[Scene modeling code data]
....................

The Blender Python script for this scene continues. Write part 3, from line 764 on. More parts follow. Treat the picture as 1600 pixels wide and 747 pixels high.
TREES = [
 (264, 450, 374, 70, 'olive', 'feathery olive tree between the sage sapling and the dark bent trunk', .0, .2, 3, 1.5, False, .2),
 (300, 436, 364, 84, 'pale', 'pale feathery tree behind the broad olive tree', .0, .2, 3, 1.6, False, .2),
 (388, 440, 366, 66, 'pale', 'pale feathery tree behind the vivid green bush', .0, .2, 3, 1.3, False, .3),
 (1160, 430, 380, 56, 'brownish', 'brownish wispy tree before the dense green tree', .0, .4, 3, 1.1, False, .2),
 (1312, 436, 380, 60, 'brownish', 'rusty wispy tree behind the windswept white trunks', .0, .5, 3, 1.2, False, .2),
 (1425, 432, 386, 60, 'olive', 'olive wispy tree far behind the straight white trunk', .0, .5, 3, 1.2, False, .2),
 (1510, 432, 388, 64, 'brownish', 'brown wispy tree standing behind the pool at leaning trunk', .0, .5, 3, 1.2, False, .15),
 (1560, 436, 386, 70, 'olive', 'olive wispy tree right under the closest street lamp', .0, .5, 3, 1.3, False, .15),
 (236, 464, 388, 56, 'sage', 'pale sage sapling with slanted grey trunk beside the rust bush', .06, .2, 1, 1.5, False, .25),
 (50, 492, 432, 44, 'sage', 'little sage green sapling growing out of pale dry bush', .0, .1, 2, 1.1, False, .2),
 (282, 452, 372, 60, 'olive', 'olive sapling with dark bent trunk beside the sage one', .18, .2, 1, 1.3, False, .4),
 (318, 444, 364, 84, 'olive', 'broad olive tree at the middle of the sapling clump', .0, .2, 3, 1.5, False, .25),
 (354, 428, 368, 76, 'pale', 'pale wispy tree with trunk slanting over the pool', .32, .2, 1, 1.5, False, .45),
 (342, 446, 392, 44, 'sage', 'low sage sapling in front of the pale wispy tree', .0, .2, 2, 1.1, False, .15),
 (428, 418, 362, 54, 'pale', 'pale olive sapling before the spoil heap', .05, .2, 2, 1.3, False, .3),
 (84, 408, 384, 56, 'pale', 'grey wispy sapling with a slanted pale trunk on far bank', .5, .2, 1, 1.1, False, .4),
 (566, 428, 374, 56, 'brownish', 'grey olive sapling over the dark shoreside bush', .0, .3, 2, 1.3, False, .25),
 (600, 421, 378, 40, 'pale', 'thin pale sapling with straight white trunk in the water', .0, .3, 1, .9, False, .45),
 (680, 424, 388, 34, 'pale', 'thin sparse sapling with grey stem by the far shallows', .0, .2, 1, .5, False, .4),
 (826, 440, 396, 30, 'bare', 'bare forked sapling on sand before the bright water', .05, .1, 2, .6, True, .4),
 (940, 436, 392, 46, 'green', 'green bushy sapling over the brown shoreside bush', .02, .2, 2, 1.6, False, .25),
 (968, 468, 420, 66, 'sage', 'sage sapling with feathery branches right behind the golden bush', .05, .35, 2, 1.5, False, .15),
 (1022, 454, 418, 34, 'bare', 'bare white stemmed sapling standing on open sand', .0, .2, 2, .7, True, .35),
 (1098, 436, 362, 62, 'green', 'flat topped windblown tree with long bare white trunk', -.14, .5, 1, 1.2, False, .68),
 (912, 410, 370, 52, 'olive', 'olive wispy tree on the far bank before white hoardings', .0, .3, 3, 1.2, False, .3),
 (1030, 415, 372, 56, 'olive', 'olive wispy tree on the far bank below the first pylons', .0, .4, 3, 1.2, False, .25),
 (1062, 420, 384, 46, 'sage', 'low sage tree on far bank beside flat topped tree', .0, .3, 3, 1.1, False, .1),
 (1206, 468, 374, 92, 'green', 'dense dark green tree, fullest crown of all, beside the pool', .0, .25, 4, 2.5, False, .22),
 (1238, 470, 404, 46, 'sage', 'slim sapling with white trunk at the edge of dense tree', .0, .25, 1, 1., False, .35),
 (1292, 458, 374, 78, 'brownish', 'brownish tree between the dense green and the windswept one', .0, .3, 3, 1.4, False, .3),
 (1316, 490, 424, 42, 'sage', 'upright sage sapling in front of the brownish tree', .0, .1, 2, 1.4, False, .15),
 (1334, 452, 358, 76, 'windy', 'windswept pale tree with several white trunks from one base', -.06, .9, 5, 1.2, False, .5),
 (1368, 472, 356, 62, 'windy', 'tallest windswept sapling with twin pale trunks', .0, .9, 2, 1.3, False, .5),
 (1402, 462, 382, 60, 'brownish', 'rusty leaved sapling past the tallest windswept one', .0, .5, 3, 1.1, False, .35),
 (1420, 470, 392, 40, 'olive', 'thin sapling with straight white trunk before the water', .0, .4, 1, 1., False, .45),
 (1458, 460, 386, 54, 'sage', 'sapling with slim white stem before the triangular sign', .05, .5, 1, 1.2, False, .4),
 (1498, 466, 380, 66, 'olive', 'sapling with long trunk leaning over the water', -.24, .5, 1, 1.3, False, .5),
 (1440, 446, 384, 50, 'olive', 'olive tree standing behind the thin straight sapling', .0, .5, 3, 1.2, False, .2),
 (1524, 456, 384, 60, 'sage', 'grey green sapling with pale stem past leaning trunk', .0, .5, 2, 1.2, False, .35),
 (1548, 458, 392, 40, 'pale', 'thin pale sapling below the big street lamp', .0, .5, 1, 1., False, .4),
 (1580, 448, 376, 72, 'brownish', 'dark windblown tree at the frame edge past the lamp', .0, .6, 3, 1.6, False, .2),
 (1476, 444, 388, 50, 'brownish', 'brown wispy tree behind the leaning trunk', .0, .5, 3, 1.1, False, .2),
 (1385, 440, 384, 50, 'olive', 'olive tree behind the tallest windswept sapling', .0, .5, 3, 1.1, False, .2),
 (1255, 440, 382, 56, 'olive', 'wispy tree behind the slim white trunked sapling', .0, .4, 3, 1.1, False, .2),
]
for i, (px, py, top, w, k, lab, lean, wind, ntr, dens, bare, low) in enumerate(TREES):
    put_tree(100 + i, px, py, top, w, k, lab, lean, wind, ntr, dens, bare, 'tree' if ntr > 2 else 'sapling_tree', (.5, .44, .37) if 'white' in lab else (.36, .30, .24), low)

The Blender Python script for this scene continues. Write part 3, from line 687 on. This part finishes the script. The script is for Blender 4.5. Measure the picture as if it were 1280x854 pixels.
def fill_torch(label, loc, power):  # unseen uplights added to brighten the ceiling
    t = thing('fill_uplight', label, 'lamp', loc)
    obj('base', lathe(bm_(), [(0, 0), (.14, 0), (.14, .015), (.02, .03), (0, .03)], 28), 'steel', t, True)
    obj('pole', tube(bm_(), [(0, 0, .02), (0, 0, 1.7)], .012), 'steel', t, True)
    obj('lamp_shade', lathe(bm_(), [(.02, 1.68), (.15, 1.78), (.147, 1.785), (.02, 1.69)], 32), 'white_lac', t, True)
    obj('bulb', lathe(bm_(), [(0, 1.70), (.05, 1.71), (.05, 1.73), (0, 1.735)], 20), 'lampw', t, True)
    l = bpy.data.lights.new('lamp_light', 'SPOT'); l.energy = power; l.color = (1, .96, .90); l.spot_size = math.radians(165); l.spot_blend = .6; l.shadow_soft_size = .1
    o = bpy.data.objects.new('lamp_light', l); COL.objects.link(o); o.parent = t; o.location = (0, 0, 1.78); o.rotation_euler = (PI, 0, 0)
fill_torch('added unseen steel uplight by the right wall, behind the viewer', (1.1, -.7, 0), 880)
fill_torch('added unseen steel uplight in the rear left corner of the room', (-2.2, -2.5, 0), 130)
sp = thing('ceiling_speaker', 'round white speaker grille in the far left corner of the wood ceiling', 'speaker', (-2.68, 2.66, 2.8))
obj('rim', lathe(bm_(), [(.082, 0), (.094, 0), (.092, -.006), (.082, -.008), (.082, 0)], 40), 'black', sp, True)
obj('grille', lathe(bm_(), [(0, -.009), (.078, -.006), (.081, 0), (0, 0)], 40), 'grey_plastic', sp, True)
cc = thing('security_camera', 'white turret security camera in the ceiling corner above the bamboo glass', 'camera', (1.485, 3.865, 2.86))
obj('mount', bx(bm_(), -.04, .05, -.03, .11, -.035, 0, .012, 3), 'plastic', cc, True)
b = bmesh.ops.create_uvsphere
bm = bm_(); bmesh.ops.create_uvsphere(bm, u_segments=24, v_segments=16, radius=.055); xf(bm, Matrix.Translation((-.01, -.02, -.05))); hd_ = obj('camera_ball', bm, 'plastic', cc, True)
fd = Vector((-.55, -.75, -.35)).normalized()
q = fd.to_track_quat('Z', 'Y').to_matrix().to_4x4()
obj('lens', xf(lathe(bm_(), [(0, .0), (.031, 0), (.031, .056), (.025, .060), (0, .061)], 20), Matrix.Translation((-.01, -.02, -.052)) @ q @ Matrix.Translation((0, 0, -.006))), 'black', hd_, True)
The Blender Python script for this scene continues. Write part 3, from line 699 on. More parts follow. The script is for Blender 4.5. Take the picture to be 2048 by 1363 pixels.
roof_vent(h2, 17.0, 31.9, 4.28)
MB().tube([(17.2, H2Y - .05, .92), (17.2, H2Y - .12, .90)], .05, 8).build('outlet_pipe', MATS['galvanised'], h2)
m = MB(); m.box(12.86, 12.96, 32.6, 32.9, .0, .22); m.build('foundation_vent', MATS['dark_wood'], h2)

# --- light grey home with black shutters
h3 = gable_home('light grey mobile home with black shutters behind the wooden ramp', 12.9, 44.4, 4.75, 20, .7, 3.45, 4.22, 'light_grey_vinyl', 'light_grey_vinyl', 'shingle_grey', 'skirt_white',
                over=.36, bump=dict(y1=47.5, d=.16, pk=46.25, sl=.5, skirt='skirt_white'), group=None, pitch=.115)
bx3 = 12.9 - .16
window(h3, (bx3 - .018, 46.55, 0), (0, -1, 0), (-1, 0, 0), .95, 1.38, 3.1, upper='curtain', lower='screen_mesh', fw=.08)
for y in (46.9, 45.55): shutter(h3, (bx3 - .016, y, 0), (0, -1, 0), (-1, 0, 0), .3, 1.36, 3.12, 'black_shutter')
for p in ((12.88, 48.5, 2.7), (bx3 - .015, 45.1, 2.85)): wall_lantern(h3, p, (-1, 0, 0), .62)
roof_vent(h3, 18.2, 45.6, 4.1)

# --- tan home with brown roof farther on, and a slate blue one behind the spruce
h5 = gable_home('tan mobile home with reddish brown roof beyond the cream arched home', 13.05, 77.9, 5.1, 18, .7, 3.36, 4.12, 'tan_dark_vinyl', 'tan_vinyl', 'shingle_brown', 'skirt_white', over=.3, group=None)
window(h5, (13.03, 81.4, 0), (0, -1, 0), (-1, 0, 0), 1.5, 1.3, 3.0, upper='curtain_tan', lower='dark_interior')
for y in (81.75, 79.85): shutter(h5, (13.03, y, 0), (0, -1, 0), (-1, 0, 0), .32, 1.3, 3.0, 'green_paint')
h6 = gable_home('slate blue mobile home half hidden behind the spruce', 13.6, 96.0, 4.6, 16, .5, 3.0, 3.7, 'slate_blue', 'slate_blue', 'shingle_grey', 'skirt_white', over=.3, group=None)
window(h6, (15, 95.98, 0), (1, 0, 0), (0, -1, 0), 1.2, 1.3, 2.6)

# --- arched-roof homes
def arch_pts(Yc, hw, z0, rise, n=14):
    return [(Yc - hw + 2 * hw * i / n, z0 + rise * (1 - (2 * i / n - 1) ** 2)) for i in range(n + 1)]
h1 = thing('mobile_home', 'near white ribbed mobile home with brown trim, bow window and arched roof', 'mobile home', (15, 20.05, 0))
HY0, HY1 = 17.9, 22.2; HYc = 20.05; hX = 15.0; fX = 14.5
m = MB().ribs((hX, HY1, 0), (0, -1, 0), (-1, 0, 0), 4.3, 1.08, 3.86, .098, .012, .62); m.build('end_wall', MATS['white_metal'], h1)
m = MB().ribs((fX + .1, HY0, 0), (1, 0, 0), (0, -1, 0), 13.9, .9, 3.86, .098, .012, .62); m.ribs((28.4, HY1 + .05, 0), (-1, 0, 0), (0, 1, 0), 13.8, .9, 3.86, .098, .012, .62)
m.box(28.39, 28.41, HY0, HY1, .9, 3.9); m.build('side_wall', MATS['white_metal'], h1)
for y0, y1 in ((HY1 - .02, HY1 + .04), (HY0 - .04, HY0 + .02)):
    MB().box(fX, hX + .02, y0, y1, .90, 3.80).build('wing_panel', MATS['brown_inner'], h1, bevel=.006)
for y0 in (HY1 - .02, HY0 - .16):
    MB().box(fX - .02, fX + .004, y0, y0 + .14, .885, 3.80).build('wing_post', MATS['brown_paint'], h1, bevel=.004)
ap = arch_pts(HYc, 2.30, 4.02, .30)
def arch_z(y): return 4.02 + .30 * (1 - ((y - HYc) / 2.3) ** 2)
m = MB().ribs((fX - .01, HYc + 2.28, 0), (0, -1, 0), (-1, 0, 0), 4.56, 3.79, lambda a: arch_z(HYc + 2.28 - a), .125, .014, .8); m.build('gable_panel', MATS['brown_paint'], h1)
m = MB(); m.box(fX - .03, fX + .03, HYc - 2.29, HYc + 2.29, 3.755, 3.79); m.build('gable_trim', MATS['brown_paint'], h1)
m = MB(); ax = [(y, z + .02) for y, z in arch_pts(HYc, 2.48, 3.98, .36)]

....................

## GOAL OF THE EXERCISE
Print, without alteration, the lines from the line with "by 1363 pixels." to the line with "roof_vent(h3, 18.2, 45.6, 4.1)". Include both of them, and omit every other line.

## TASK RESPONSE
The Blender Python script for this scene continues. Write part 3, from line 699 on. More parts follow. The script is for Blender 4.5. Take the picture to be 2048 by 1363 pixels.
roof_vent(h2, 17.0, 31.9, 4.28)
MB().tube([(17.2, H2Y - .05, .92), (17.2, H2Y - .12, .90)], .05, 8).build('outlet_pipe', MATS['galvanised'], h2)
m = MB(); m.box(12.86, 12.96, 32.6, 32.9, .0, .22); m.build('foundation_vent', MATS['dark_wood'], h2)

# --- light grey home with black shutters
h3 = gable_home('light grey mobile home with black shutters behind the wooden ramp', 12.9, 44.4, 4.75, 20, .7, 3.45, 4.22, 'light_grey_vinyl', 'light_grey_vinyl', 'shingle_grey', 'skirt_white',
                over=.36, bump=dict(y1=47.5, d=.16, pk=46.25, sl=.5, skirt='skirt_white'), group=None, pitch=.115)
bx3 = 12.9 - .16
window(h3, (bx3 - .018, 46.55, 0), (0, -1, 0), (-1, 0, 0), .95, 1.38, 3.1, upper='curtain', lower='screen_mesh', fw=.08)
for y in (46.9, 45.55): shutter(h3, (bx3 - .016, y, 0), (0, -1, 0), (-1, 0, 0), .3, 1.36, 3.12, 'black_shutter')
for p in ((12.88, 48.5, 2.7), (bx3 - .015, 45.1, 2.85)): wall_lantern(h3, p, (-1, 0, 0), .62)
roof_vent(h3, 18.2, 45.6, 4.1)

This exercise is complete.